Nel 1911, Giorgio de Chirico, in disparte rispetto alle avanguardie e alle varie correnti artistiche emergenti dell’epoca - come il cubismo - dipingeva L’enigma dell’ora, riconducibile alla metafisica come forma d’arte, di cui lui è il principale esponente, che mette in scena grandi spiazzi fluttuanti ed elementi urbani che spesso racchiudono figure classicheggianti o insolite e raramente umane. Il tutto spesso viene raffigurato con punti di fuga e di vista differenti, elemento che cattura in fretta l’occhio dello spettatore, che viene rapito dai molteplici enigmi di queste opere senza tempo.
La particolarità de L’enigma del tempo è invece la presenza di figure umane: una donna in bianco in primo piano e un uomo incastonato nelle buie arcate dell’incombente edificio che occupa gran parte della tela. Un’atmosfera priva di densità non lascia propagare la luce, che taglia violentemente gli spazi, ma accende gli abiti della figura femminile che ci dà le spalle, intenta a scrutare il palazzo o ciò che nasconde, lasciando colui che le fa compagnia in disparte nell’oscurità.

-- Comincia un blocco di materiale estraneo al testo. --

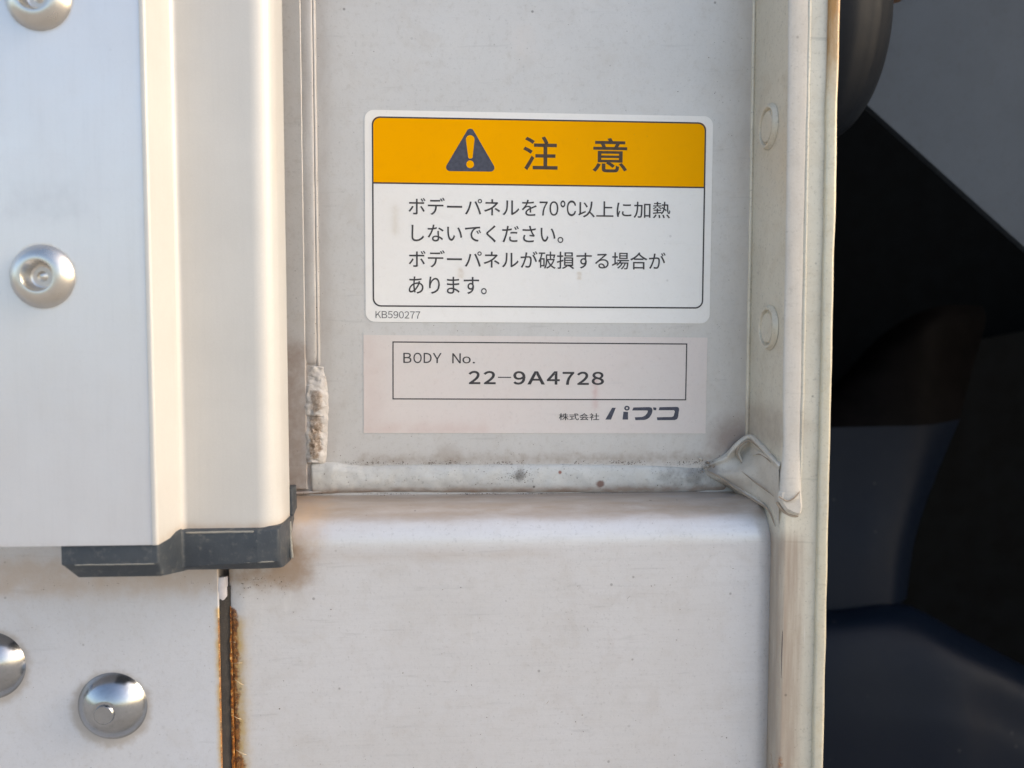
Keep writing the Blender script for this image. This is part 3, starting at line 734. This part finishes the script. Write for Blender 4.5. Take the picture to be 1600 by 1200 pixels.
lettering(F, '℃', (875.6, 313.2), (899.8, 338), .00024, M['ink'], wl, .004)
lettering(F, '以上に加熱', (903.5, 313.8), (1046.8, 341.6), .00024, M['ink'], wl, .004)
lettering(F, 'しないでください。', (643, 350.6), (880, 380), .00024, M['ink'], wl, .004)
lettering(F, 'ボデーパネルが破損する場合が', (638.6, 390.6), (1039.5, 421.8), .00024, M['ink'], wl, .004)
lettering(F, 'あります。', (638.6, 432), (760.5, 460), .00024, M['ink'], wl, .004)
for k, ch in enumerate('ＫＢ５９０２７７'):
    x0_ = 587+[0, 9.6, 19.2, 28.0, 36.6, 45.2, 53.8, 62.4][k]
    lettering(F, ch, (x0_, 486+k*.1), (x0_+(8.6 if k < 2 else 7.4), 497.0+k*.12), .00024, M['ink_light'], wl, 0)

# --- body number label
G = Frame2D((568.4, 523.4), (1105.4, 527.4), 0)
gl = G.loc(568.2, 600)[0]; gr = G.loc(1103.8, 600)[0]; gt = G.loc(835, 525.4)[1]; gb = G.loc(835, 676.8)[1]
nl = thing('number_label', 'pinkish paper body number sticker with black frame below the caution sticker', 'label', tuple(G.w((gl+gr)/2, gb, 0)))
v_, f_ = sticker(G, 'film', [(gl, gb), (gr, gb), (gr, gt), (gl, gt)], None, .00014, '', '')
mesh_obj('film', v_, f_, M['label_pink'], nl, True, 30)
f0, f1 = G.loc(613.3, 580)[0], G.loc(1072.8, 580)[0]; f2 = G.loc(843, 535)[1]; f3 = G.loc(843, 624.8)[1]; lw = .00034
band(G, 'border_line', [(f0, f3), (f1, f3), (f1, f2), (f0, f2)], [(f0+lw, f3+lw), (f1-lw, f3+lw), (f1-lw, f2-lw), (f0+lw, f2-lw)], .00018, M['ink'], nl)
for ch, x0_, x1_, up_, lo_ in [('Ｂ', 630.3, 643, 551.2, 567), ('Ｏ', 646, 659, 551, 567.5), ('Ｄ', 662, 674.5, 551.4, 567.2), ('Ｙ', 676.3, 690, 551.6, 567.4), ('Ｎ', 706.7, 720, 552, 567.6), ('ｏ', 722.5, 735.5, 557, 567.8), ('.', 738.6, 742.2, 565.4, 567.9)]:
    lettering(G, ch, (x0_, up_), (x1_, lo_), .00018, M['ink'], nl, .006 if ch != '.' else 0)
xx = 732.0
for ch, x0_, x1_, up_, lo_ in [('２', 732, 750.5, 579.3, 600.2), ('２', 755.5, 774.5, 579.5, 600.3), ('-', 778, 798.5, 588.7, 590.4), ('９', 802, 821, 579.8, 601), ('Ａ', 824, 851.5, 580, 600.8), ('４', 854.5, 874.5, 580, 601), ('７', 879, 897, 581, 601.2), ('２', 901.5, 920, 580.6, 601.4), ('８', 924.5, 943.5, 580.8, 601.6)]:
    lettering(G, ch, (x0_, up_), (x1_, lo_), .00018, M['ink'], nl, .022 if ch != '-' else 0)
lettering(G, '株式会社', (873, 645.6), (936, 656.6), .00018, M['ink'], nl, .012)
def Lp(pts): return [G.loc(830+x/5.3333, 510+y/5.3333) for x, y in pts]
sheet(G, 'emblem_stroke', Lp([(673,678),(704,678),(664,776),(617,776)]), .00018, M['ink_blue'], nl)
sheet(G, 'emblem_stroke', Lp([(768,710),(806,712),(806,776),(760,776)]), .00018, M['ink_blue'], nl)
cO = [(797+23*math.cos(2*math.pi*k/24), 681+20*math.sin(2*math.pi*k/24)) for k in range(24)]
cI = [(797+9*math.cos(2*math.pi*k/24), 681+8*math.sin(2*math.pi*k/24)) for k in range(24)]
band(G, 'emblem_ring', Lp(cO), Lp(cI), .00018, M['ink_blue'], nl)
sheet(G, 'emblem_stroke', Lp([(840,700),(851,675),(985,672),(1003,678),(1010,694),(1008,714),(1000,736),(985,758),(966,772),(945,779),(868,781),(862,757),(925,754),(948,743),(966,722),(972,703),(962,700)]), .00018, M['ink_blue'], nl)
sheet(G, 'emblem_stroke', Lp([(1014,674),(1043,677),(1040,699),(1018,697)]), .00018, M['ink_blue'], nl)
sheet(G, 'emblem_stroke', Lp([(1068,673),(1215,670),(1228,676),(1232,690),(1222,758),(1214,772),(1195,780),(1050,781),(1045,757),(1172,754),(1186,746),(1196,708),(1188,698),(1060,698)]), .00018, M['ink_blue'], nl)
hair([(642,661),(645,670),(651,675),(660,675),(669,672)], -.17, .09, nl); hair([(700,667),(703,672)], -.17, .07, nl)
hair([(867,670),(872,672),(876,671),(880,674)], -.17, .14, nl); hair([(843,662),(850,664),(856,663)], -.17, .06, nl); hair([(849,646),(856,654)], -.17, .05, nl)
hair([(1013,619),(1017,620)], -.17, .09, nl); hair([(1040,604),(1047,600)], -.17, .05, nl)

# ------------------------------------------------------------------ what stands in the dark gap at the right
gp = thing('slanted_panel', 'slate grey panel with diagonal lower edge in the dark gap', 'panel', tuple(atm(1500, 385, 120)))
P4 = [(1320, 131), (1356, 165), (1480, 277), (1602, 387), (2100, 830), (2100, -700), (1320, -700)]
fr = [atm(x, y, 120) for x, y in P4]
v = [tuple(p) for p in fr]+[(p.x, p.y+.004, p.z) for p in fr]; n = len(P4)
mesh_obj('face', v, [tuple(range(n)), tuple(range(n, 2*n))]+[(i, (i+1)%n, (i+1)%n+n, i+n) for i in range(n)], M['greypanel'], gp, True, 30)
# rounded rubber body above: solid of revolution about a vertical axis with a moulded rib
rc = atm(1268, 18, 60)
rb = thing('rubber_buffer', 'dark rounded rubber buffer hanging behind the flange top', 'buffer', (rc.x, rc.y, rc.z-.05))
sx = (1388-1268)/FPX*(DIST+.060); sz = 205/FPX*(DIST+.060)
v = []; nu, nv = 64, 40
for i in range(nu):
    an = 2*math.pi*i/nu
    for j in range(nv):
        if j < 26:
            ph = math.pi/2*j/25; r = sx*math.sin(ph)**.92; z = rc.z-sz*math.cos(ph)
        else:
            z = rc.z+(j-25)*.010; r = sx*(1+.01*math.sin(j))
        rib = .0012*math.exp(-((an-4.95)/.05)**2)+.0008*math.exp(-((an-5.3)/.04)**2)
        v.append((rc.x+(r+rib)*math.cos(an), rc.y+(r+rib)*math.sin(an)*.8, z))
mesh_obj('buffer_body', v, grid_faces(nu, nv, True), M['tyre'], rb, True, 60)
q = atm(1402, -4, 75)
plate('mount_tab', [(q.x-.01, q.z-.003), (q.x+.004, q.z+.0008), (q.x+.004, q.z+.02), (q.x-.01, q.z+.02)], q.y, q.y+.006, flat_mat('rusty_bracket', (.16,.09,.05), .7), rb)

# moulded dark fender: two smooth pressed surfaces meeting in a bent ridge
fd = thing('fender', 'dark dusty moulded fender with bent ridge at the lower right', 'fender', tuple(atm(1450, 1250, 200)))
def loft(name, rows_, mat, nu_=40, nv_=30):
    r3 = [[tuple(atm(*p)) for p in r] for r in rows_]; v_ = []
    for i_ in range(nu_+1):
        col_ = [crom(r, i_/nu_) for r in r3]
        for j_ in range(nv_+1): v_.append(crom(col_, j_/nv_))
    return mesh_obj(name, v_, grid_faces(nu_+1, nv_+1), mat, fd, True)
r2 = [(1150,672,222),(1300,668,218),(1390,666,216),(1450,664,218),(1500,655,232)]
loft('upper_face', [[(1150,740,250),(1300,604,245),(1380,522,242),(1460,480,244),(1535,478,268)],
    [(1150,735,238),(1300,618,234),(1390,550,230),(1465,512,233),(1540,505,262)], [(1150,705,230),(1300,642,226),(1390,610,222),(1458,590,226),(1520,575,252)], r2], M['brown_reflection'])
loft('side_face', [r2, [(1150,780,216),(1300,776,212),(1380,770,210),(1430,760,213),(1462,745,228)], [(1150,880,208),(1300,874,204),(1370,866,203),(1408,856,207),(1430,840,224)],
    [(1150,964,203),(1300,957,199),(1368,950,199),(1400,945,203),(1416,935,222)]], M['navy'])
loft('lower_face', [[(1150,958,208),(1300,950,204),(1404,942,206),(1500,988,200),(1600,1040,196),(1800,1140,190)],
    [(1150,968,196),(1300,960,192),(1404,952,194),(1500,1000,187),(1600,1052,182),(1800,1155,178)],
    [(1150,1000,182),(1300,994,178),(1404,990,178),(1500,1030,172),(1590,1076,170),(1800,1190,166)],
    [(1150,1080,172),(1300,1080,168),(1404,1080,167),(1500,1100,164),(1570,1125,166),(1800,1260,160)],
    [(1150,1220,166),(1300,1220,162),(1404,1220,160),(1500,1220,158),(1580,1240,160),(1800,1340,154)],
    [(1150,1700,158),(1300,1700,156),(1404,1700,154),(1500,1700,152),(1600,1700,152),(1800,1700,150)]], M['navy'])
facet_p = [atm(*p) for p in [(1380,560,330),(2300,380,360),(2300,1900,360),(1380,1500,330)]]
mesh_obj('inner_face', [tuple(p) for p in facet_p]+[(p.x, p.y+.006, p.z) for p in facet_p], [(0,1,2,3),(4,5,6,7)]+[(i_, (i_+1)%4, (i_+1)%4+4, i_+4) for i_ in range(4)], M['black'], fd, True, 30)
# recess that holds them: dark housing, open towards the viewer
hs = thing('wheel_housing', 'black sooty housing behind everything in the gap', 'housing', (.5, .5, ZB-.2))
def slab(name, x0, y0, z0, x1, y1, z1, mat):
    vv = [(x, y, z) for x in (x0, x1) for y in (y0, y1) for z in (z0, z1)]
    return mesh_obj(name, vv, [(0,1,3,2),(4,5,7,6),(0,1,5,4),(2,3,7,6),(0,2,6,4),(1,3,7,5)], mat, hs, False)
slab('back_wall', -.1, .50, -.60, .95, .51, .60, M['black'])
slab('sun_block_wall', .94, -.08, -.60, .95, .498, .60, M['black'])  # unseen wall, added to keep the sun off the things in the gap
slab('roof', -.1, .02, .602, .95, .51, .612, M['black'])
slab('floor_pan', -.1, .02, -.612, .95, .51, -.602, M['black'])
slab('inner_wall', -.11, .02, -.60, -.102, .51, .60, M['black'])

L’elemento centrale e dominante è un grande orologio bianco, su cui il titolo proietta l’elemento incognito che mette in dubbio il movimento delle sue lancette nere. È vero, un quadro è per definizione immobile, ma gli “immobili non spazi” dell’opera suggeriscono che in essa ci sia anche un “non tempo”, congelato e senza senso, in parte come il periodo che stiamo vivendo.
E in fondo l’arte di qualsiasi genere o forma può essere considerata una macchina fotografica in grado di modificare il tempo: un’immagine può fermarlo o far durare un attimo all’infinito e in più aggiunge la possibilità di ritrarre anche l’invisibile. Ad insegnarcelo è de Chirico che fa del tempo, anzi, del “non tempo” un’arte a tutti gli effetti, che camminerà insieme alla nostra storia per sempre.